The alienation of the land—its reduction to the status of property that can be bought and sold—is what for Marx constitutes the foundation stone of the capitalist system. The wealth and power of the capitalist class doesn’t depend on their possession of this or that particular piece of property, but rather on their control over capital. Capital can include physical property, such as farmland, machinery, factories, offices, but it is by its very nature fluid and transferable. If a capitalist buys up some land and then destroys it, they can simply take the profits they’ve made from it and move their money elsewhere.
At the same time as it completely severs any semblance of connection with the land among the ruling class, capitalism also severs it among workers. The peasants under feudalism had a direct and transparent dependence on the land for their subsistence. But with this came a degree of independence that isn’t afforded to workers under capitalism.
The peasants had to give up a portion of their produce to the lord, but outside of that they were relatively free to labour as it best suited them. And no matter how unfree they were in a political sense, their capacity to sustain themselves was at least guaranteed by their direct access to the land and their possession of the tools necessary to work it.
For capitalism to be put on firm footing, this direct relationship of the peasants to the land had to be severed. They were, over a number of centuries, forcibly “freed” from the land in order that they could be “free” to be employed in the rapidly expanding capitalist industries. Workers, for Marx, were defined by their lack of ownership of the means of production. They were no longer dependent on the land for their subsistence, but rather on the preparedness of a capitalist to give them a job and pay them a wage.
This process of replacement of feudalism by capitalism is also the same process repeated wherever capitalism found new lands to covet and new populations to become workers; this is the story of colonisation. In Aotearoa this same process of the alienation of land occurred, starting with the purchasing of land through the New Zealand Company, then the invasion of the Waikato, and then, the most effective method, through the Native Land Court.
All of this to turn land into capital, something that can be traded, sold and worked on; and also to force the Māori population into a low-wage workforce on their own land.

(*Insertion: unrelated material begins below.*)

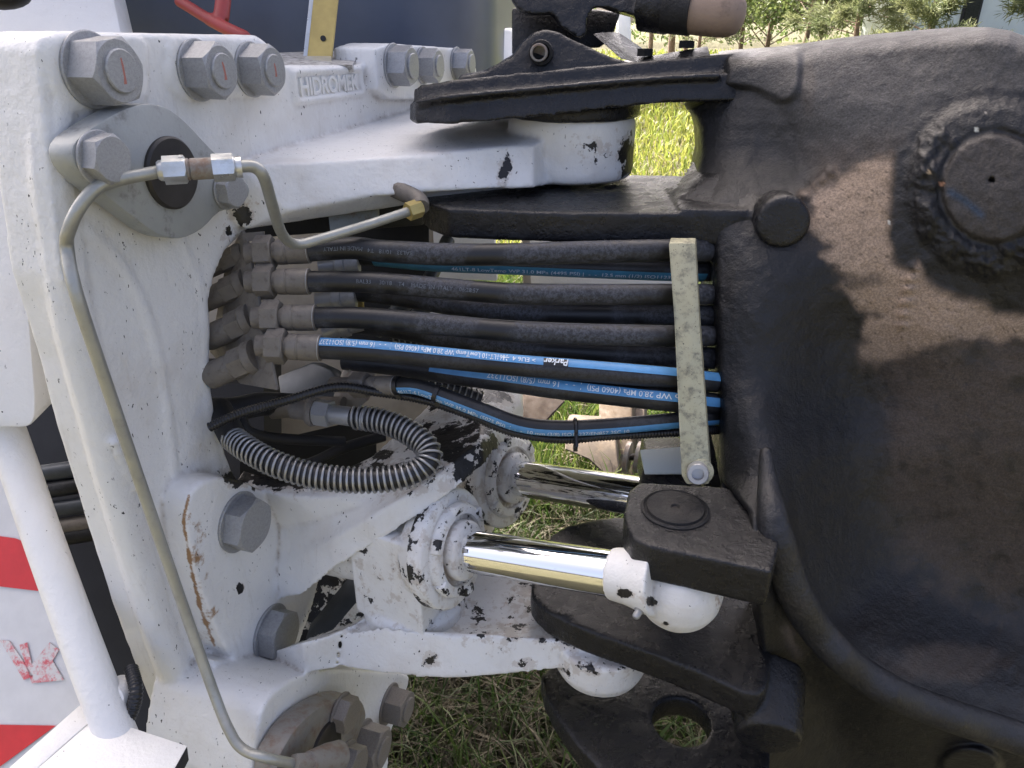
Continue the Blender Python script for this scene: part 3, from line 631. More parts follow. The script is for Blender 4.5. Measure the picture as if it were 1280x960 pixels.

Everywhere capitalism has sprouted it has reforged the social relationships that existed previously into a division between those that have capital and those that only have their labour to sell.
The fact that the capitalist class has no real incentive to protect the environment, and the working class has no control over it, lies at the heart of capitalism’s unique destructiveness. The “logic” of capitalism is one in which maintaining the health of society’s metabolism, either externally in its relationship with nature, or internally in its distribution of goods among the population, only features to the extent that it assists the accumulation of wealth by the ruling class.
The one thing the capitalist class cares about above all else is profit. No matter what the consequences, whether on the natural environment, human health or anything else, if business owners can continue to expand their pool of capital, they will see it as a success.
Infinite growth on a finite planet is
impossible, yet nowhere is this tautology being acknowledged.
We cannot allow politicians to convince us to compromise so that the engines of profit and accumulation can continue to turn. Because there is no compromise with the laws of nature. Paraphrasing a tourism business leader I heard on RNZ today, businesses can’t turn green unless they are in the black.
That is exactly the problem. We cannot bargain with Papatūānuku to make sure our economy survives, or to give us more time to adapt. Change needs to happen now. Land back to indigenous cultures and their self-determination is an essential element for this –b for these colonised peoples have the memory of living before capitalism twisted all our relationships with nature.
It is a stark choice for our species in
the next few decades; either we radically transform the very nature of society
or we suffer the eventual extinction of our species. We need to talk about
radical solutions, because we don’t have time for anything less. We need to
dismantle capitalism.
While agreeing with all the writer says about the necessity of collective solutions to climate change, including the overthrow of capitalism, we all DO have to change and reduce our consumption. Yes, industry is the major emitter but industry depends on selling to populations. If we refuse to buy air tickets, cars, processed food, imported food, oil and coal products etc, those industries will go out of business. We cannot escape the responsibility to live sustainably as individuals and organise to do so collectively.